At least 10 of them are wearing head-mounted camera gear, as a person recording the video walks by them, saying in Hindi: “Everybody has put on the camera. Even the timer is on. Everyone is wearing the camera.” One of the workers responds: “Alright, sir.”

Both of them speak with a Hindi accent that is common in the eastern Indian state of Bihar, from where most workers in India’s textile hubs in Noida and Gurugram come.

While the owners of local factories that Arab News reached out to denied using cameras to capture workflow data or having knowledge of such practices at their facilities, those working in the artificial intelligence industry say it is not new.

Senthil Nayagam, founder of Muonium AI, told Arab News that IT companies and some specialized machine learning firms that create datasets have been hiring employees on a temporary basis to do so with small sports or DJI cameras.

But what is seen in the footage is not such a gig.

“It’s not an IT company,” Nayagam said. “This hardware seems to be custom hardware. It’s not standard, market available ... The company which is getting it done is evaluating it (with) robots, and they want to see if the training data can help them reduce costs.”

Whatever it means to “reduce costs,” to labor activists it is already worrying in the Indian context. According to data from the All India Trade Union Congress, out of the country’s 670 million workforce, only 80 million people enjoy work protections.

For Amarjeet Kaur, AITUC secretary-general, using workers to build automation tools or gather data they do not benefit from only adds to how companies are already exploiting them and “bypassing” labor laws.

“Our workforce is already in a very, very dangerous zone ... With the entry of AI, naturally, many will be losing jobs,” Kaur said.

“We are not saying the new technology should not come, but you have to protect the livelihood of everybody and the dignity of everybody ... We have failed because nobody will be able to stop technology or stop AI, and especially when it is in the control of corporates.”

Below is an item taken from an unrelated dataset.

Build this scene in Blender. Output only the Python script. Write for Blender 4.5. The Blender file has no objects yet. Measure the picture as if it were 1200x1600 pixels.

What may be lost is also the hope that AI would only relieve people from unsafe jobs.

Sucheta De, social and political activist, worries that in India it will make livelihoods even more insecure instead of offering workers more free time for leisure and doing what they want.

“Rather than getting some free time off from labor, they will be devoid of any kind of employment,” she said.

“The reality is — in a country like India — that until and unless the government provides some kind of job security to the huge majority of informal workers, AI is only here to displace people from their livelihoods.”

And those earning from the process may ultimately not even be contributing to the Indian economy.

Subimal Bhattacharjee, policy adviser specializing in digital technology, equals training AI models on factory workers with “extracting human skill” at “bargain prices” from India’s most vulnerable and economically desperate people.

“The technology gains flow to wealthy US or China tech firms, while the human cost lands on the most vulnerable workers,” he said.

“The irony is brutal — workers are being paid poverty wages to train their own replacements. For India, where millions depend on manufacturing and garment jobs, this could trigger massive displacement with zero safety net.”